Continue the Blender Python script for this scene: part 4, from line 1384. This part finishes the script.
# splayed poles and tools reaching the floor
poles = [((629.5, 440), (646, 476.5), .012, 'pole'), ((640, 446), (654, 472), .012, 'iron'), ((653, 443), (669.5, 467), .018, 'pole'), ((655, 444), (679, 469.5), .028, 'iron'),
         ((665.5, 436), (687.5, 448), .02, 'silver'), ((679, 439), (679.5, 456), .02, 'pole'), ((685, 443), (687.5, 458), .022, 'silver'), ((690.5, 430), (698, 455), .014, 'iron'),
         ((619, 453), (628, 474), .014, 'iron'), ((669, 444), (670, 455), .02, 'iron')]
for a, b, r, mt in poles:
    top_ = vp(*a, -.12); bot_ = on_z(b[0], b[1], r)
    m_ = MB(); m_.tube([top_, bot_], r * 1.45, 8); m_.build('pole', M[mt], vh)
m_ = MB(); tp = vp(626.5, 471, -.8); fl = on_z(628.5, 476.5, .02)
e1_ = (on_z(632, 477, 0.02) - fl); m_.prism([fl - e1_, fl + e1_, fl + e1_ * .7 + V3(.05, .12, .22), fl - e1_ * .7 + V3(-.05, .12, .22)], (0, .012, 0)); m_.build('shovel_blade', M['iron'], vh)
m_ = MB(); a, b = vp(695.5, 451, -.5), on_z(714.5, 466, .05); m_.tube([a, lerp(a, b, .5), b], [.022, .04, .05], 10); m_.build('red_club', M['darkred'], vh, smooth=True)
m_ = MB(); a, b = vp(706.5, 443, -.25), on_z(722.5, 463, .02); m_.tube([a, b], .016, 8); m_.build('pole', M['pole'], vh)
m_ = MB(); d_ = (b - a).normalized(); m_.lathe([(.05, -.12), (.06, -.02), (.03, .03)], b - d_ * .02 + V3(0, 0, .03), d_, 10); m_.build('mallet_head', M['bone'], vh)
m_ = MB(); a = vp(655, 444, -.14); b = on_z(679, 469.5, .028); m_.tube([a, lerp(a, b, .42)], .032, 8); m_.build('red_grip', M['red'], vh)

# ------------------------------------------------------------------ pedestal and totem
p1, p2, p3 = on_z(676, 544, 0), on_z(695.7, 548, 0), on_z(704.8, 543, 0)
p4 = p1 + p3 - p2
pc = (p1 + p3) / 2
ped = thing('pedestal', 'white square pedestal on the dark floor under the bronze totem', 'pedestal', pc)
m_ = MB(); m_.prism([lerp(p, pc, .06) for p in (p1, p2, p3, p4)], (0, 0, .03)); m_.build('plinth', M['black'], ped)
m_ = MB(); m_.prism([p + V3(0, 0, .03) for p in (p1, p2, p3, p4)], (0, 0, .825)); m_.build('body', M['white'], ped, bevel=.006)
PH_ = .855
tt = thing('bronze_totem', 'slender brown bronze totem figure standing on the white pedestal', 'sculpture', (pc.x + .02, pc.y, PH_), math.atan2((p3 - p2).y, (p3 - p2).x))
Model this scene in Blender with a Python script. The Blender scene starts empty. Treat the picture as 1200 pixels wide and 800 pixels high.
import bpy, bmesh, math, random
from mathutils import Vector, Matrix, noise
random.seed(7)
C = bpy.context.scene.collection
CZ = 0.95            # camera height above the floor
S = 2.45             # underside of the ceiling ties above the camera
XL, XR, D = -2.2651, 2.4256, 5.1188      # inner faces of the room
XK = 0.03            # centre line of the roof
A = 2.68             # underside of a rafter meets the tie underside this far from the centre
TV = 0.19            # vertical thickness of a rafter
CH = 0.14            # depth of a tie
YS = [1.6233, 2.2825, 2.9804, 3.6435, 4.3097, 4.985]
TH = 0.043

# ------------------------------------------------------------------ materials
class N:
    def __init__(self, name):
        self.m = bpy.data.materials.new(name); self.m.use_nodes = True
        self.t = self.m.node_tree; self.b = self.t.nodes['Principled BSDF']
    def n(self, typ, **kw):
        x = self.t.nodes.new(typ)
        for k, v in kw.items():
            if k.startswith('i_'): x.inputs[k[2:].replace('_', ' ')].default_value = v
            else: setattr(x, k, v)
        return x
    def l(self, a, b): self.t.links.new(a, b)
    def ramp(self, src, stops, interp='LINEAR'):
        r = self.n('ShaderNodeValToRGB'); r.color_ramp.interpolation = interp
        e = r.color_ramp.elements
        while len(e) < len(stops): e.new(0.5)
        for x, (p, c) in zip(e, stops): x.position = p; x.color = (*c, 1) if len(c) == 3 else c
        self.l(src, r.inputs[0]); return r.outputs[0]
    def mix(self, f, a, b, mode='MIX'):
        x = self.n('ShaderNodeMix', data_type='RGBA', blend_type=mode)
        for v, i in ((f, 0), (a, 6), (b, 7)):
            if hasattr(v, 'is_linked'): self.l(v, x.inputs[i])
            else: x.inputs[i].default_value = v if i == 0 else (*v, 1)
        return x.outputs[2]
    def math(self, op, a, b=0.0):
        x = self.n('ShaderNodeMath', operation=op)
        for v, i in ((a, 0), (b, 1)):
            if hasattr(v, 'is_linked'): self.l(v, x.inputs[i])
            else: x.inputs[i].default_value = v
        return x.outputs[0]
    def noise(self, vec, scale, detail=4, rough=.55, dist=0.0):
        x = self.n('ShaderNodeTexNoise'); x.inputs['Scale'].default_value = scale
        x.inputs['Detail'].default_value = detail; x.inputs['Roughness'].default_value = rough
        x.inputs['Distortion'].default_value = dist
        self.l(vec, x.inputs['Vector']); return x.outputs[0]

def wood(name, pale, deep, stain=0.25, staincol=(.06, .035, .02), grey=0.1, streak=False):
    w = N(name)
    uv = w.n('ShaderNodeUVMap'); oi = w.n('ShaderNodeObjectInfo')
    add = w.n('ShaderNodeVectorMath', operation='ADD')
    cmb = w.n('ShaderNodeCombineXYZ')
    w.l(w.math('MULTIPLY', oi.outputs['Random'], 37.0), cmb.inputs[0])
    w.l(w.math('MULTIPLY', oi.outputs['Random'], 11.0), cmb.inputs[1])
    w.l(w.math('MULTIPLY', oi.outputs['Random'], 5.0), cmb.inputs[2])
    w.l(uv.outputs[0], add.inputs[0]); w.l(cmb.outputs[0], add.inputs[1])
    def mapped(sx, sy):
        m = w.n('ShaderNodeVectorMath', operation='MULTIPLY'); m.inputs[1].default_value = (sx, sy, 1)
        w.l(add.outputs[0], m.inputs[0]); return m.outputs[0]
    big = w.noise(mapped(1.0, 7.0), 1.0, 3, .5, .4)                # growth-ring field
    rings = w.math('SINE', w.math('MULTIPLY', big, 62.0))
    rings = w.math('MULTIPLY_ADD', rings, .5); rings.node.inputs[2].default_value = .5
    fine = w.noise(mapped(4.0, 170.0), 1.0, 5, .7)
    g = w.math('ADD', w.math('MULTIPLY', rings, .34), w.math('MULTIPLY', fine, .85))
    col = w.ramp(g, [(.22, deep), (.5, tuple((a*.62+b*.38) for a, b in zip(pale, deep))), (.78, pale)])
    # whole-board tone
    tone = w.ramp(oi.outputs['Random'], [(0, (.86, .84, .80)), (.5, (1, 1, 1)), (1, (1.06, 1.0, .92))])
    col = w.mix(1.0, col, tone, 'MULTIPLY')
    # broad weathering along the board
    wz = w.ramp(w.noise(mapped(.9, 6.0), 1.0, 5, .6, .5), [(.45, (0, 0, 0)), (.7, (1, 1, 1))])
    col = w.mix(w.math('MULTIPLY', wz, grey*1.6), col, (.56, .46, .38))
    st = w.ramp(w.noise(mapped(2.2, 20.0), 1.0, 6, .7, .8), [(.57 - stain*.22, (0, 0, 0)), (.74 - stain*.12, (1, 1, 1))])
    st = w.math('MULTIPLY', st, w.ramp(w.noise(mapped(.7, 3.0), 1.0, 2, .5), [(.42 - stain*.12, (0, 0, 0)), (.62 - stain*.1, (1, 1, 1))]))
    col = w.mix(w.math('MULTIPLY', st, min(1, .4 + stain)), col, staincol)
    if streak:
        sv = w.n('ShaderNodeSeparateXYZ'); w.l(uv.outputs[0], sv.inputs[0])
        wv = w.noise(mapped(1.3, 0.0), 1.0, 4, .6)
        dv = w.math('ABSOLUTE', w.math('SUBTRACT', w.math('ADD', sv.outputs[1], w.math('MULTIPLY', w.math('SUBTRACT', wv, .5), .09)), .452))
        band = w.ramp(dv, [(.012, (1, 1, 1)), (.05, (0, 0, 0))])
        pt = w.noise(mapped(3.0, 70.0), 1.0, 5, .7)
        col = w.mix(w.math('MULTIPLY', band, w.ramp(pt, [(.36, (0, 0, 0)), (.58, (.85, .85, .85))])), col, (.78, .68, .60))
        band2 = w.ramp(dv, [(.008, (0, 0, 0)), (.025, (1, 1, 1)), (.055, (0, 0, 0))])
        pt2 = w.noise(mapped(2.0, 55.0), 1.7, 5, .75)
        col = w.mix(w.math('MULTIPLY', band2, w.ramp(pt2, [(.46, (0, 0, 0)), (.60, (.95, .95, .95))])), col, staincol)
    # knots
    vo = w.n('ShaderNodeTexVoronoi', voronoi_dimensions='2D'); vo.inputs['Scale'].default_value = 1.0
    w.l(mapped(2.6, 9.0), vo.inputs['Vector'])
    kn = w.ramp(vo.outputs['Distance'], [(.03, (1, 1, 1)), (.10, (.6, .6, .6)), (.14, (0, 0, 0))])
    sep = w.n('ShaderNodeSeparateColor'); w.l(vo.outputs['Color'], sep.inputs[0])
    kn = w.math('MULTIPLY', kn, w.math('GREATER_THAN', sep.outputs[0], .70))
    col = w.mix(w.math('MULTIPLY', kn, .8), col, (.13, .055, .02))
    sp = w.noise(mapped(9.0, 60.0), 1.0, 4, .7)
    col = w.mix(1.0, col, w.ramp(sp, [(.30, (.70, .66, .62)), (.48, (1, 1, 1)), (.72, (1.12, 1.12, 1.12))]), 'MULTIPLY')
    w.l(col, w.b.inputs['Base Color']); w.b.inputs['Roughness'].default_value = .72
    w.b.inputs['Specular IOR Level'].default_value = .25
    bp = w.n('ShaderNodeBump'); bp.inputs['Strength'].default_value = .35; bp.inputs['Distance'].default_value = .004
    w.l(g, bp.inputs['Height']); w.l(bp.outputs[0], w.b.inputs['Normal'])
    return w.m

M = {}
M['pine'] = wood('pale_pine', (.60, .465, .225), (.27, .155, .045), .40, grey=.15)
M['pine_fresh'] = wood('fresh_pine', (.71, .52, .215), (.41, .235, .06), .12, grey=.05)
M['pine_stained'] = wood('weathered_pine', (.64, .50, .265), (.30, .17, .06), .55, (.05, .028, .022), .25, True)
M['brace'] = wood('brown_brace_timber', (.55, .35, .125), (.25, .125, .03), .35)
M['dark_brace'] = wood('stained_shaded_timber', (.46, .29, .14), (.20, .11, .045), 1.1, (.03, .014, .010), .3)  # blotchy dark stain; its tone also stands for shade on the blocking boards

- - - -

* _DIRECTIVE_
Scan the material above. Return every line containing the string "scene".

* _COMPLETE ANSWER_
Continue the Blender Python script for this scene: part 4, from line 1384. This part finishes the script.
Model this scene in Blender with a Python script. The Blender scene starts empty. Treat the picture as 1200 pixels wide and 800 pixels high.
C = bpy.context.scene.collection